Seasonal controls of aragonite saturation states in the Gulf of Maine

Abstract

The Gulf of Maine (GoME) is a shelf region especially vulnerable to ocean acidification (OA) due to natural conditions of low pH and aragonite saturation states (Ω-Ar). This study is the first to assess the major oceanic processes controlling seasonal variability of the carbonate system and its linkages with pteropod abundance in Wilkinson Basin in the GoME. Two years of seasonal sampling cruises suggest that water-column carbonate chemistry in the region undergoes a seasonal cycle, wherein the annual cycle of stratification-overturn, primary production, respiration-remineralization and mixing all play important roles, at distinct spatiotemporal scales. Surface production was tightly coupled with remineralization in the benthic nepheloid layer during high production seasons, which results in occasional aragonite undersaturation. From spring to summer, carbonate chemistry in the surface across Wilkinson Basin reflects a transition from a production-respiration balanced system to a net autotropic system.

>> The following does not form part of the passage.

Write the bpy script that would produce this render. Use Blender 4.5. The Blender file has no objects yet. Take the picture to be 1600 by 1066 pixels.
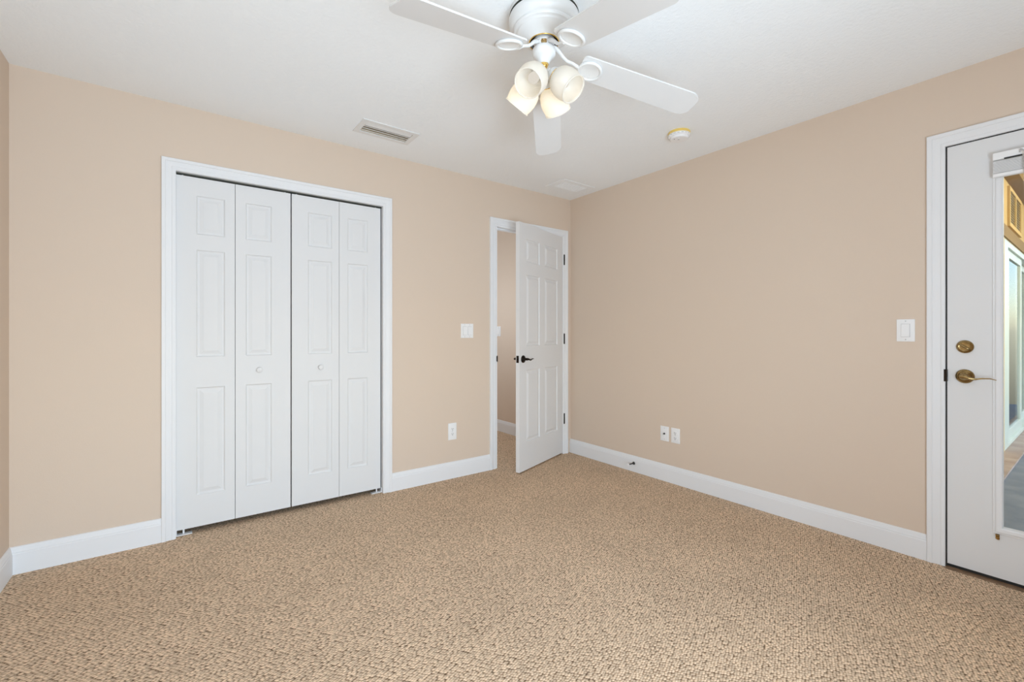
import bpy, bmesh, math
from mathutils import Vector, Matrix
S = bpy.context.scene
COL = S.collection
PI = math.pi

# ------------------------------------------------------------------ camera
XR, YB, XL, YF, H = 3.0525, 3.1488, -0.6457, -0.75, 2.44
cam_d = bpy.data.cameras.new('camera')
cam = bpy.data.objects.new('camera', cam_d); COL.objects.link(cam)
cam.location = (0, 0, 1.1558)
cam.rotation_euler = (PI/2, 0, -math.radians(36.6742))
cam_d.sensor_width = 36; cam_d.lens = 701.2*36/1600
cam_d.shift_y = -(533-520.03)/1600
cam_d.clip_start = 0.02
S.camera = cam

# ------------------------------------------------------------------ world, sky, added lights, exposure
W = bpy.data.worlds.new('world'); S.world = W; W.use_nodes = True
wn = W.node_tree; wn.nodes.clear()
sky = wn.nodes.new('ShaderNodeTexSky'); sky.sky_type = 'NISHITA'
sky.sun_disc = False; sky.sun_elevation = math.radians(50); sky.sun_rotation = math.radians(200)
bg = wn.nodes.new('ShaderNodeBackground'); bg.inputs[1].default_value = 0.45
wo = wn.nodes.new('ShaderNodeOutputWorld')
wn.links.new(sky.outputs[0], bg.inputs[0]); wn.links.new(bg.outputs[0], wo.inputs[0])

def area(name, loc, rot, sx, sy, power, col):
    l = bpy.data.lights.new(name, 'AREA'); l.shape = 'RECTANGLE'; l.size = sx; l.size_y = sy
    l.energy = power; l.color = col
    o = bpy.data.objects.new(name, l); COL.objects.link(o); o.location = loc; o.rotation_euler = rot
    return o
# unseen fill panel added inside the front-wall window, tilted up to brighten the ceiling
WX0, WX1, WZ0, WZ1 = -0.45, 1.35, 0.28, 1.48
area('window_fill', ((WX0+WX1)/2, YF+0.02, (WZ0+WZ1)/2), (PI/2+math.radians(22), 0, 0), WX1-WX0-.1, WZ1-WZ0-.1, 81, (.822, 1.0, 1.165))
# warm point light added out of view to brighten the porch
pl_ = bpy.data.lights.new('porch_fill', 'POINT'); pl_.energy = 95; pl_.color = (1, .92, .76); pl_.shadow_soft_size = .15
plo = bpy.data.objects.new('porch_fill', pl_); COL.objects.link(plo); plo.location = (6.8, -1.2, 2.5)
# unseen point light added in mid-air to brighten the hall wall
hl = bpy.data.lights.new('hall_fill', 'POINT'); hl.energy = 17.5; hl.color = (.84, .98, 1.10); hl.shadow_soft_size = .25
hlo = bpy.data.objects.new('hall_fill', hl); COL.objects.link(hlo); hlo.location = (2.15, 4.2, 1.45)
FAN_BULB_W = .26

vs = S.view_settings
S.display_settings.display_device = 'sRGB'
vs.view_transform = 'Standard'; vs.look = 'None'; vs.gamma = 1.0; vs.use_curve_mapping = False
vs.exposure = 0.0
S.cycles.use_denoising = True
S.cycles.max_bounces = 12; S.cycles.diffuse_bounces = 8; S.cycles.transparent_max_bounces = 12
S.cycles.sample_clamp_indirect = 6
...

Mean water-column Ω-Ar and abundance of large thecosomatous pteropods show some correlation, although patchiness and discrete cohort reproductive success likely also influence their abundance. Overall, photosynthesis-respiration is the primary driving force controlling Ω-Ar variability during the spring-to-summer transition as well as over the seasonal cycle. However, calcium carbonate (CaCO3) dissolution appears to occur near bottom in fall and winter when bottom water Ω-Ar is generally low but slightly above 1. This is accompanied by a decrease in pteropod abundance that is consistent with previous CaCO3 flux trap measurements. The region might experience persistent subsurface aragonite undersaturation in 30–40 years under continued ocean acidification.